_Data_

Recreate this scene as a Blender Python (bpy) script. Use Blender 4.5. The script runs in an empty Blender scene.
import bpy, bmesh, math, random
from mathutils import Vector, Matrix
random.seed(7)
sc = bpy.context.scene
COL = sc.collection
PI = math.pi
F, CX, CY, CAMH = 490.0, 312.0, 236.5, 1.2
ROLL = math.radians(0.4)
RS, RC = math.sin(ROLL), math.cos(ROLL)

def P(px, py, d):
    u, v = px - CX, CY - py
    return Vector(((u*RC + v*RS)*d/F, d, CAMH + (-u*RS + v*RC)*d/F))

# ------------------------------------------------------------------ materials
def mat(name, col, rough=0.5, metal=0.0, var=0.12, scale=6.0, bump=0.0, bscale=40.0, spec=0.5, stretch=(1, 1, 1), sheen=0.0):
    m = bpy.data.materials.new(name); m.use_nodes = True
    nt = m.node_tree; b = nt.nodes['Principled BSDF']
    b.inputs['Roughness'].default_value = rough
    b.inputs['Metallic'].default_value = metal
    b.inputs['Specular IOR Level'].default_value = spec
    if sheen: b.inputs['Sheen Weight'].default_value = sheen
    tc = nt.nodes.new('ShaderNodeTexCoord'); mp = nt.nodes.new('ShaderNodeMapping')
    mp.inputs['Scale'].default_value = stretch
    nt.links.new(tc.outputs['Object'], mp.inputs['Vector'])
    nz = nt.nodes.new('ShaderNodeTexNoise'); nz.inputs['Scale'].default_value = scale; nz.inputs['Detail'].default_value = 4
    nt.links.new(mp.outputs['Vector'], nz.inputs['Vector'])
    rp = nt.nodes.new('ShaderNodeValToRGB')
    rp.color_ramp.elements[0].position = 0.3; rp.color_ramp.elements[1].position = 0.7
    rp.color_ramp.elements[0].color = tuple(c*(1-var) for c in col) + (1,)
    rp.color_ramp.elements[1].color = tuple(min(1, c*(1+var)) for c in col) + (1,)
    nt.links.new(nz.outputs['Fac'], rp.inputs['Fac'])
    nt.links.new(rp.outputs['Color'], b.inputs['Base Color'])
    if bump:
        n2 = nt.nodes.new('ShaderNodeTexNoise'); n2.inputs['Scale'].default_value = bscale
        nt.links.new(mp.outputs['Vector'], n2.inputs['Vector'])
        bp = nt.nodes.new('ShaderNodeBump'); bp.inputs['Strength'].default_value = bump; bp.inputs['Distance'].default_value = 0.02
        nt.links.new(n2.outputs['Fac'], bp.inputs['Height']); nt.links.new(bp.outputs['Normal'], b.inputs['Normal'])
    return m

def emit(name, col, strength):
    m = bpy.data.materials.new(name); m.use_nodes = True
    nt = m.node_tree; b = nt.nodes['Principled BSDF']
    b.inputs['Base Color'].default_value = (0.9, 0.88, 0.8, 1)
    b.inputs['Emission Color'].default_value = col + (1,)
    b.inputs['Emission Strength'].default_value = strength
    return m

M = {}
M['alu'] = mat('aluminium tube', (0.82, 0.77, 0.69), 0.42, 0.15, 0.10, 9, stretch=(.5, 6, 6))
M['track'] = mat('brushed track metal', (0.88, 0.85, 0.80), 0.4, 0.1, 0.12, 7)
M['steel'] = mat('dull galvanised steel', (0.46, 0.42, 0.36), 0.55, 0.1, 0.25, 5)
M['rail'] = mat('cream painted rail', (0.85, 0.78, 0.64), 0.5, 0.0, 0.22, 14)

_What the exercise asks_
Copy out the whole listing exactly as written.

_Answer to the task_
Recreate this scene as a Blender Python (bpy) script. Use Blender 4.5. The script runs in an empty Blender scene.
import bpy, bmesh, math, random
from mathutils import Vector, Matrix
random.seed(7)
sc = bpy.context.scene
COL = sc.collection
PI = math.pi
F, CX, CY, CAMH = 490.0, 312.0, 236.5, 1.2
ROLL = math.radians(0.4)
RS, RC = math.sin(ROLL), math.cos(ROLL)

def P(px, py, d):
    u, v = px - CX, CY - py
    return Vector(((u*RC + v*RS)*d/F, d, CAMH + (-u*RS + v*RC)*d/F))

# ------------------------------------------------------------------ materials
def mat(name, col, rough=0.5, metal=0.0, var=0.12, scale=6.0, bump=0.0, bscale=40.0, spec=0.5, stretch=(1, 1, 1), sheen=0.0):
    m = bpy.data.materials.new(name); m.use_nodes = True
    nt = m.node_tree; b = nt.nodes['Principled BSDF']
    b.inputs['Roughness'].default_value = rough
    b.inputs['Metallic'].default_value = metal
    b.inputs['Specular IOR Level'].default_value = spec
    if sheen: b.inputs['Sheen Weight'].default_value = sheen
    tc = nt.nodes.new('ShaderNodeTexCoord'); mp = nt.nodes.new('ShaderNodeMapping')
    mp.inputs['Scale'].default_value = stretch
    nt.links.new(tc.outputs['Object'], mp.inputs['Vector'])
    nz = nt.nodes.new('ShaderNodeTexNoise'); nz.inputs['Scale'].default_value = scale; nz.inputs['Detail'].default_value = 4
    nt.links.new(mp.outputs['Vector'], nz.inputs['Vector'])
    rp = nt.nodes.new('ShaderNodeValToRGB')
    rp.color_ramp.elements[0].position = 0.3; rp.color_ramp.elements[1].position = 0.7
    rp.color_ramp.elements[0].color = tuple(c*(1-var) for c in col) + (1,)
    rp.color_ramp.elements[1].color = tuple(min(1, c*(1+var)) for c in col) + (1,)
    nt.links.new(nz.outputs['Fac'], rp.inputs['Fac'])
    nt.links.new(rp.outputs['Color'], b.inputs['Base Color'])
    if bump:
        n2 = nt.nodes.new('ShaderNodeTexNoise'); n2.inputs['Scale'].default_value = bscale
        nt.links.new(mp.outputs['Vector'], n2.inputs['Vector'])
        bp = nt.nodes.new('ShaderNodeBump'); bp.inputs['Strength'].default_value = bump; bp.inputs['Distance'].default_value = 0.02
        nt.links.new(n2.outputs['Fac'], bp.inputs['Height']); nt.links.new(bp.outputs['Normal'], b.inputs['Normal'])
    return m

def emit(name, col, strength):
    m = bpy.data.materials.new(name); m.use_nodes = True
    nt = m.node_tree; b = nt.nodes['Principled BSDF']
    b.inputs['Base Color'].default_value = (0.9, 0.88, 0.8, 1)
    b.inputs['Emission Color'].default_value = col + (1,)
    b.inputs['Emission Strength'].default_value = strength
    return m

M = {}
M['alu'] = mat('aluminium tube', (0.82, 0.77, 0.69), 0.42, 0.15, 0.10, 9, stretch=(.5, 6, 6))
M['track'] = mat('brushed track metal', (0.88, 0.85, 0.80), 0.4, 0.1, 0.12, 7)
M['steel'] = mat('dull galvanised steel', (0.46, 0.42, 0.36), 0.55, 0.1, 0.25, 5)
M['rail'] = mat('cream painted rail', (0.85, 0.78, 0.64), 0.5, 0.0, 0.22, 14)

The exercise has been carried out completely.